> _Given request_
Don't include pictures. Quote the lines below from the first through the line that contains "from mathutils import Vector, Matrix".

BEGIN Dataset extract

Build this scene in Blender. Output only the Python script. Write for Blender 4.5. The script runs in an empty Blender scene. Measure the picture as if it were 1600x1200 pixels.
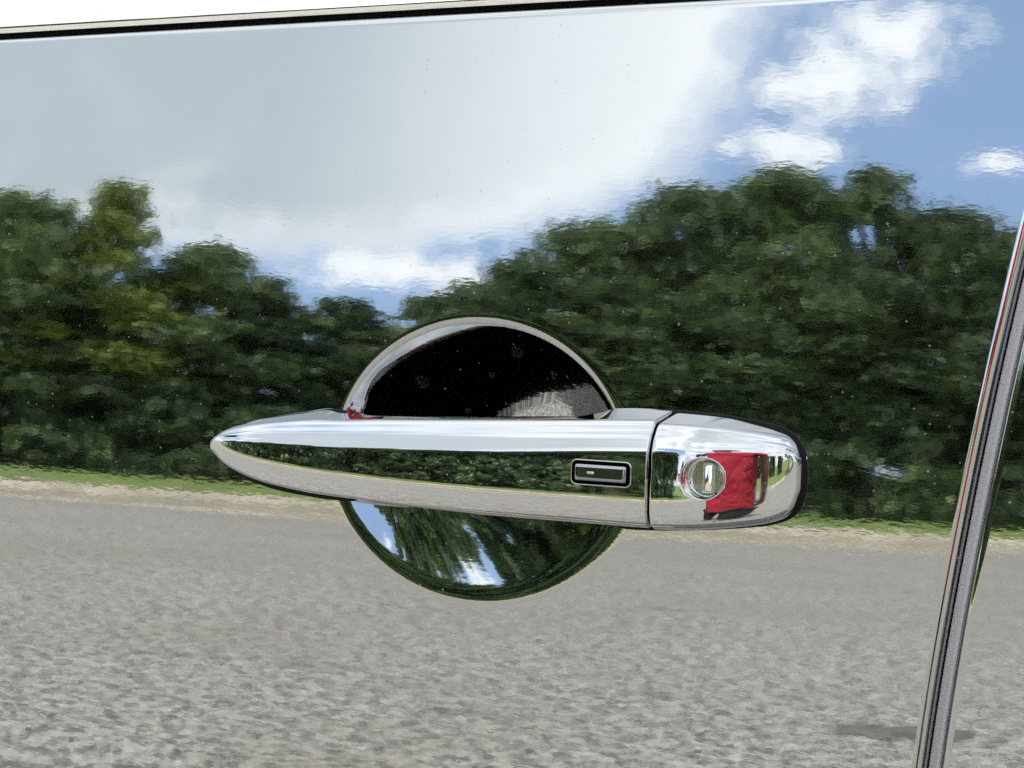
import bpy, bmesh, math, random
import numpy as np
from math import sin, cos, tan, radians, degrees, pi, atan2, sqrt
from mathutils import Vector, Matrix

# ------------------------------------------------------------------ camera, sky, sun, exposure
sc = bpy.context.scene
COL = sc.collection
O = np.array([0.0, 0.0, 1.13])                  # point of the door the lens is aimed at
YAW, PITCH, DIST = radians(26), radians(6), 0.92
LENS = 77.0
FW = np.array([-sin(YAW)*cos(PITCH), cos(YAW)*cos(PITCH), -sin(PITCH)])
CAM = O - DIST*FW
RT = np.array([cos(YAW), sin(YAW), 0.0])
UP = np.cross(RT, FW)
cam_data = bpy.data.cameras.new('camera')
cam_data.lens = LENS; cam_data.sensor_width = 36.0
cam_data.clip_start = 0.02; cam_data.clip_end = 2000
cam = bpy.data.objects.new('camera', cam_data); COL.objects.link(cam)
cam.location = CAM
cam.rotation_euler = Vector(FW).to_track_quat('-Z', 'Y').to_euler()
sc.camera = cam

SUN_EL, SUN_AZ = radians(58), radians(-128)      # azimuth from straight out of the door (-Y), minus = towards the car's front
SUN_DIR = Vector((sin(SUN_AZ)*cos(SUN_EL), -cos(SUN_AZ)*cos(SUN_EL), sin(SUN_EL)))   # towards the sun
sun_data = bpy.data.lights.new('sun', 'SUN')
sun_data.energy = 4.8; sun_data.angle = radians(0.53); sun_data.color = (1.0, 0.95, 0.87)
sun = bpy.data.objects.new('sun', sun_data); COL.objects.link(sun)
sun.location = (-8, 6, 20)
sun.rotation_euler = (-SUN_DIR).to_track_quat('-Z', 'Y').to_euler()

sc.view_settings.view_transform = 'Standard'
sc.view_settings.look = 'None'
sc.view_settings.gamma = 1.0
sc.view_settings.exposure = 0.85
sc.view_settings.use_curve_mapping = False
sc.cycles.use_denoising = False                  # keep the fine grain of asphalt and leaves
sc.cycles.max_bounces = 7
sc.cycles.diffuse_bounces = 2
sc.cycles.glossy_bounces = 8
sc.cycles.transparent_max_bounces = 16
sc.cycles.caustics_reflective = False
sc.cycles.caustics_refractive = False
sc.cycles.sample_clamp_indirect = 6.0

class NT:
    """tiny node-tree writer"""
    def __init__(s, tree): s.t = tree; s.n = tree.nodes; s.l = tree.links
    def new(s, typ, **kw):
        nd = s.n.new(typ)
        for k, v in kw.items(): setattr(nd, k, v)
        return nd
    def put(s, sock, v):
        if isinstance(v, bpy.types.NodeSocket): s.l.new(v, sock)
        elif v is not None: sock.default_value = v
    def m(s, op, a, b=None, c=None, clamp=False):
        nd = s.new('ShaderNodeMath', operation=op, use_clamp=clamp)
        for i, v in enumerate((a, b, c)): s.put(nd.inputs[i], v)
        return nd.outputs[0]
    def vm(s, op, a, b=None):
        nd = s.new('ShaderNodeVectorMath', operation=op)
        s.put(nd.inputs[0], a); s.put(nd.inputs[1], b)
        return nd.outputs[0]
    def ss(s, v, lo, hi, t0=0.0, t1=1.0):
        nd = s.new('ShaderNodeMapRange', interpolation_type='SMOOTHSTEP')
        s.put(nd.inputs['Value'], v)
        for k, q in (('From Min', lo), ('From Max', hi), ('To Min', t0), ('To Max', t1)): s.put(nd.inputs[k], q)
        return nd.outputs['Result']
    def mix(s, f, a, b, blend='MIX'):
        nd = s.new('ShaderNodeMix', data_type='RGBA', blend_type=blend)
        s.put(nd.inputs[0], f); s.put(nd.inputs[6], a); s.put(nd.inputs[7], b)
        return nd.outputs[2]
    def noise(s, vec, scale, detail=4.0, rough=0.55, dist=0.0, out='Fac'):
        nd = s.new('ShaderNodeTexNoise')
        s.put(nd.inputs['Vector'], vec); s.put(nd.inputs['Scale'], scale)
        s.put(nd.inputs['Detail'], detail); s.put(nd.inputs['Roughness'], rough); s.put(nd.inputs['Distortion'], dist)
        return nd.outputs[out]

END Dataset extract

> _Correct response_
Build this scene in Blender. Output only the Python script. Write for Blender 4.5. The script runs in an empty Blender scene. Measure the picture as if it were 1600x1200 pixels.
import bpy, bmesh, math, random
import numpy as np
from math import sin, cos, tan, radians, degrees, pi, atan2, sqrt
from mathutils import Vector, Matrix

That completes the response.